(Scene modeling code data)
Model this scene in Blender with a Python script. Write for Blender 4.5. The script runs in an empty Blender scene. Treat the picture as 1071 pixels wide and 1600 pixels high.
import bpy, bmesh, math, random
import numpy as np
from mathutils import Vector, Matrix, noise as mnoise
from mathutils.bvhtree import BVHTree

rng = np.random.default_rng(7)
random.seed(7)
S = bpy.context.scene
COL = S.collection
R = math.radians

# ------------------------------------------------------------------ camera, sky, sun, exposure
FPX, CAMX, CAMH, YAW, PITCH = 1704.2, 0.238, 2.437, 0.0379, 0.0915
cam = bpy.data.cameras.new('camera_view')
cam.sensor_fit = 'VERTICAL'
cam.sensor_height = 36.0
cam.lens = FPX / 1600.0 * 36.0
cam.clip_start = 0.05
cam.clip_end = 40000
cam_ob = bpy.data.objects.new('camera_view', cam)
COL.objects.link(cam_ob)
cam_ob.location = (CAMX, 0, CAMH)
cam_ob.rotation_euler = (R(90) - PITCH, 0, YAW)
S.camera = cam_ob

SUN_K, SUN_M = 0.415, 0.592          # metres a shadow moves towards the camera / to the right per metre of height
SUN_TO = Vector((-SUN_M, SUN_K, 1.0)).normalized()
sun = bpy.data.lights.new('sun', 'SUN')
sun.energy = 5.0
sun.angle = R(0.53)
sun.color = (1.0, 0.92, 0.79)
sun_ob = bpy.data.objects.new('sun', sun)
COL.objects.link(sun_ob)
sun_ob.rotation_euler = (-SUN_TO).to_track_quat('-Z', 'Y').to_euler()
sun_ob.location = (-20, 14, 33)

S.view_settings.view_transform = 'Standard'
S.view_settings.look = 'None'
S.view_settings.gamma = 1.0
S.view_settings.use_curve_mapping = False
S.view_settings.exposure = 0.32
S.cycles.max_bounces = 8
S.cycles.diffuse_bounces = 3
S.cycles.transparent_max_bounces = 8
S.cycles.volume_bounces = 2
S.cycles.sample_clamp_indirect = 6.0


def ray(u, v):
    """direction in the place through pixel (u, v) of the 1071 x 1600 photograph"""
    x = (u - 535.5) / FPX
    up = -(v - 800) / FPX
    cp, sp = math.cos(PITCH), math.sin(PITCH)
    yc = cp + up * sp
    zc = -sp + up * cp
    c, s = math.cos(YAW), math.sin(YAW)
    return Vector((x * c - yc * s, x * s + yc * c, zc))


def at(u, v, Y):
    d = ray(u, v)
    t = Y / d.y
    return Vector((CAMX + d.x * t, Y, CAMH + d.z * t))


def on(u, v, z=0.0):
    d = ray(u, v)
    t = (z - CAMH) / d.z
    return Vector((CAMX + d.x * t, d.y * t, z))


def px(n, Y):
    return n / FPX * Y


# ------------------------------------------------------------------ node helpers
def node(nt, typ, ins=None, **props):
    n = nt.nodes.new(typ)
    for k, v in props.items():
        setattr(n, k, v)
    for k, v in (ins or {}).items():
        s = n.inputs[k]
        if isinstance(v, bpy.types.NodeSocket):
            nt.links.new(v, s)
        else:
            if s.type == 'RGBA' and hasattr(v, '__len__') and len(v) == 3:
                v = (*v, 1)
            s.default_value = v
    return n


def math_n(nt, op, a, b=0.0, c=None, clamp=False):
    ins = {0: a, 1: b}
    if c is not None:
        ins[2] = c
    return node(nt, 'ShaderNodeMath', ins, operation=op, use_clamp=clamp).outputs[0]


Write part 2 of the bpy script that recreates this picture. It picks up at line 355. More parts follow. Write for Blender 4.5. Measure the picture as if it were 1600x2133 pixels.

### [WRITTEN PROBLEM]
Find all lines holding the string "script" and copy them.

### [OUTPUT]
Model this scene in Blender with a Python script. Write for Blender 4.5. The script runs in an empty Blender scene. Treat the picture as 1071 pixels wide and 1600 pixels high.
Write part 2 of the bpy script that recreates this picture. It picks up at line 355. More parts follow. Write for Blender 4.5. Measure the picture as if it were 1600x2133 pixels.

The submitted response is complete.